MATERIAL
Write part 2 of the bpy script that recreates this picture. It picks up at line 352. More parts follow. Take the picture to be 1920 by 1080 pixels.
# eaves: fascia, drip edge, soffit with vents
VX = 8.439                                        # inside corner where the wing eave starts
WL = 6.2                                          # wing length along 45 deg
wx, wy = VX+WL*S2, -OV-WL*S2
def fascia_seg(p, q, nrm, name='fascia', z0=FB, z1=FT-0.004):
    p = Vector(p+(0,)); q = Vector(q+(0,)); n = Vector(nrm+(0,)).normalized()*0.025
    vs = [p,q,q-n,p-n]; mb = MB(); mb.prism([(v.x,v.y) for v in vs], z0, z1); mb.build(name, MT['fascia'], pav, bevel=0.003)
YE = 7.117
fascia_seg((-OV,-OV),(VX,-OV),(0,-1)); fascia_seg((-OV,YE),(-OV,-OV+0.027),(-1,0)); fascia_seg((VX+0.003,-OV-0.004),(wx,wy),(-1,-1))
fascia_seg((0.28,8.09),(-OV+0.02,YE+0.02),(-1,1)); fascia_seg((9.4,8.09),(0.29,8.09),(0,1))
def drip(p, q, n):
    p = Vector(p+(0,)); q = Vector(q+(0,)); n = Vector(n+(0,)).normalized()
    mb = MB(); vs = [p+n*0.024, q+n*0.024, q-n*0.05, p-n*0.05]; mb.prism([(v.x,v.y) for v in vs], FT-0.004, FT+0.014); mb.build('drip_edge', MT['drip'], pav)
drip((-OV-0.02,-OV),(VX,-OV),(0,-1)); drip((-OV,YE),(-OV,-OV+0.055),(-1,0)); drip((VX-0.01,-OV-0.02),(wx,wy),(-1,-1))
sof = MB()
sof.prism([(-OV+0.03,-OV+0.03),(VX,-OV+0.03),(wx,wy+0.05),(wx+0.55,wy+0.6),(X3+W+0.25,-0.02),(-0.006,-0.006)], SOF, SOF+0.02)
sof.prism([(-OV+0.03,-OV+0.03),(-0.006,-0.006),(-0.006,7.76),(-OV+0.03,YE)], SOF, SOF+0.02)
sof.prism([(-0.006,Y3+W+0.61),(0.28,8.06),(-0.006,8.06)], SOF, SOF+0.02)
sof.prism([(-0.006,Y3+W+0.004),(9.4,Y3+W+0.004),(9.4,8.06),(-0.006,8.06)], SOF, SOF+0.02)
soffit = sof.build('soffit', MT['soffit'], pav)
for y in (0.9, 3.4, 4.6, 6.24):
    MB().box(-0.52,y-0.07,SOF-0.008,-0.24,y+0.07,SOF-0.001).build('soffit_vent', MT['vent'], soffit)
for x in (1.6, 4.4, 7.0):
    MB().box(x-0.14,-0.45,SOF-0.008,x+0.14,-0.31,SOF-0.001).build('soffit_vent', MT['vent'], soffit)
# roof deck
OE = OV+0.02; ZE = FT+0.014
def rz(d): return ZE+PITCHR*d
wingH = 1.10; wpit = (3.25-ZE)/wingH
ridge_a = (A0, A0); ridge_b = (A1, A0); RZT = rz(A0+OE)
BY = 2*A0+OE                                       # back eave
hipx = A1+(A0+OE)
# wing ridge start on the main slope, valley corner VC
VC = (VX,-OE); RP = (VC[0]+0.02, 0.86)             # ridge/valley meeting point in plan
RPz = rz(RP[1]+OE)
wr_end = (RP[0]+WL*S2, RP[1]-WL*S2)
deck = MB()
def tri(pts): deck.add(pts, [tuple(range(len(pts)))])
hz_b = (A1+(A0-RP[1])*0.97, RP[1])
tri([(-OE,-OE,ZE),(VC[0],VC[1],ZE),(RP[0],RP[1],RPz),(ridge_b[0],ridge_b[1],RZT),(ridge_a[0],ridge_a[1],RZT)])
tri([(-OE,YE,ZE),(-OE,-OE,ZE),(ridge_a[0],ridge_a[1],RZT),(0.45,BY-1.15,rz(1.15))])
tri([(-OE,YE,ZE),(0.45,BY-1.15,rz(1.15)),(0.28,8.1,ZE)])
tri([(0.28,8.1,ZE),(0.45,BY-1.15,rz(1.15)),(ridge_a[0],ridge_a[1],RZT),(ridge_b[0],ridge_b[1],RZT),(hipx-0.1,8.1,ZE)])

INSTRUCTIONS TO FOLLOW
Repeat the lines above exactly.

EXERCISE OUTPUT
Write part 2 of the bpy script that recreates this picture. It picks up at line 352. More parts follow. Take the picture to be 1920 by 1080 pixels.
# eaves: fascia, drip edge, soffit with vents
VX = 8.439                                        # inside corner where the wing eave starts
WL = 6.2                                          # wing length along 45 deg
wx, wy = VX+WL*S2, -OV-WL*S2
def fascia_seg(p, q, nrm, name='fascia', z0=FB, z1=FT-0.004):
    p = Vector(p+(0,)); q = Vector(q+(0,)); n = Vector(nrm+(0,)).normalized()*0.025
    vs = [p,q,q-n,p-n]; mb = MB(); mb.prism([(v.x,v.y) for v in vs], z0, z1); mb.build(name, MT['fascia'], pav, bevel=0.003)
YE = 7.117
fascia_seg((-OV,-OV),(VX,-OV),(0,-1)); fascia_seg((-OV,YE),(-OV,-OV+0.027),(-1,0)); fascia_seg((VX+0.003,-OV-0.004),(wx,wy),(-1,-1))
fascia_seg((0.28,8.09),(-OV+0.02,YE+0.02),(-1,1)); fascia_seg((9.4,8.09),(0.29,8.09),(0,1))
def drip(p, q, n):
    p = Vector(p+(0,)); q = Vector(q+(0,)); n = Vector(n+(0,)).normalized()
    mb = MB(); vs = [p+n*0.024, q+n*0.024, q-n*0.05, p-n*0.05]; mb.prism([(v.x,v.y) for v in vs], FT-0.004, FT+0.014); mb.build('drip_edge', MT['drip'], pav)
drip((-OV-0.02,-OV),(VX,-OV),(0,-1)); drip((-OV,YE),(-OV,-OV+0.055),(-1,0)); drip((VX-0.01,-OV-0.02),(wx,wy),(-1,-1))
sof = MB()
sof.prism([(-OV+0.03,-OV+0.03),(VX,-OV+0.03),(wx,wy+0.05),(wx+0.55,wy+0.6),(X3+W+0.25,-0.02),(-0.006,-0.006)], SOF, SOF+0.02)
sof.prism([(-OV+0.03,-OV+0.03),(-0.006,-0.006),(-0.006,7.76),(-OV+0.03,YE)], SOF, SOF+0.02)
sof.prism([(-0.006,Y3+W+0.61),(0.28,8.06),(-0.006,8.06)], SOF, SOF+0.02)
sof.prism([(-0.006,Y3+W+0.004),(9.4,Y3+W+0.004),(9.4,8.06),(-0.006,8.06)], SOF, SOF+0.02)
soffit = sof.build('soffit', MT['soffit'], pav)
for y in (0.9, 3.4, 4.6, 6.24):
    MB().box(-0.52,y-0.07,SOF-0.008,-0.24,y+0.07,SOF-0.001).build('soffit_vent', MT['vent'], soffit)
for x in (1.6, 4.4, 7.0):
    MB().box(x-0.14,-0.45,SOF-0.008,x+0.14,-0.31,SOF-0.001).build('soffit_vent', MT['vent'], soffit)
# roof deck
OE = OV+0.02; ZE = FT+0.014
def rz(d): return ZE+PITCHR*d
wingH = 1.10; wpit = (3.25-ZE)/wingH
ridge_a = (A0, A0); ridge_b = (A1, A0); RZT = rz(A0+OE)
BY = 2*A0+OE                                       # back eave
hipx = A1+(A0+OE)
# wing ridge start on the main slope, valley corner VC
VC = (VX,-OE); RP = (VC[0]+0.02, 0.86)             # ridge/valley meeting point in plan
RPz = rz(RP[1]+OE)
wr_end = (RP[0]+WL*S2, RP[1]-WL*S2)
deck = MB()
def tri(pts): deck.add(pts, [tuple(range(len(pts)))])
hz_b = (A1+(A0-RP[1])*0.97, RP[1])
tri([(-OE,-OE,ZE),(VC[0],VC[1],ZE),(RP[0],RP[1],RPz),(ridge_b[0],ridge_b[1],RZT),(ridge_a[0],ridge_a[1],RZT)])
tri([(-OE,YE,ZE),(-OE,-OE,ZE),(ridge_a[0],ridge_a[1],RZT),(0.45,BY-1.15,rz(1.15))])
tri([(-OE,YE,ZE),(0.45,BY-1.15,rz(1.15)),(0.28,8.1,ZE)])
tri([(0.28,8.1,ZE),(0.45,BY-1.15,rz(1.15)),(ridge_a[0],ridge_a[1],RZT),(ridge_b[0],ridge_b[1],RZT),(hipx-0.1,8.1,ZE)])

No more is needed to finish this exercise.